8 top tips to get you into wild running in 2014

Wild runners Jen and Sim Benson offer some advice on making the transition from hillwalking to hill-running

Illustration photo of 8 top tips to get you into wild running in 2014

IF YOU’RE LOOKING TO GET INTO WILD running, it’s worth making the effort to get your body ready to run. Walking is great exercise and provides a perfect base of fitness for running; however there are some key differences when taking up the pace. Here are our top tips on making the move from walking to running:


Running generates large amounts of heat, so it’s important to choose clothing that will keep you cool, however should you need to stop for any reason you may get cold rapidly. Layering clothing and packing a lightweight windproof gives you a good range of options.

Footwear should, as with walking, be well-fitting and appropriate for the terrain and conditions. Grip when moving fast on tight or technical terrain is a particularly important consideration.

Packs need to be more stable for running than walking as they will bounce around uncomfortably otherwise. It can take some time to get your kit and clothing choices right, but it’s worth the effort!


It is important to run regularly to allow your body to become conditioned to the high repetitive forces exerted upon it during running and to maximise gains in fitness. Occasional hard runs interspersed by long gaps are more likely to leave you tired, sore and demotivated.


It’s old advice but good. There’s no proven maximum amount that you should increase by each week, and progress will be highly individual, however take the time to increase the intensity and duration of your runs gradually to allow your body to adapt.

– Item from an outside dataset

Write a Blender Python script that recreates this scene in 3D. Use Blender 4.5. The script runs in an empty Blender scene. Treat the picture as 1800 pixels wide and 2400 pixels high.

Having a set number and type of runs to complete each week is great for keeping your training fresh and varied. Make sure you listen to your body though, as no training plan will suit everybody all the time.


Having a goal, such as race, on the horizon is great for motivation and helps get you out running even when the sofa seems like a much better option. There’s no need to commit to running the whole way – and many long-distance walking events also accept runners and vice versa.


Off-road running takes time and practice to perfect, and requires your body to work differently to road running. If you are new to running off-road, start with well-used trails and less technically challenging terrain and work up to the more demanding routes. This will make them all the more enjoyable when you get there. As with most activities, the more you do the better you will get, but there are some specific areas to work on that will help you improve more rapidly:


Incorporate strength and conditioning work into your routine. Stronger muscles will make you more efficient in your running and protect against injury.


Good balance is key to running off-road successfully, yet it is something we rarely train ourselves to do. Incorporate balance work into your daily routine to increase body awareness and improve coordination.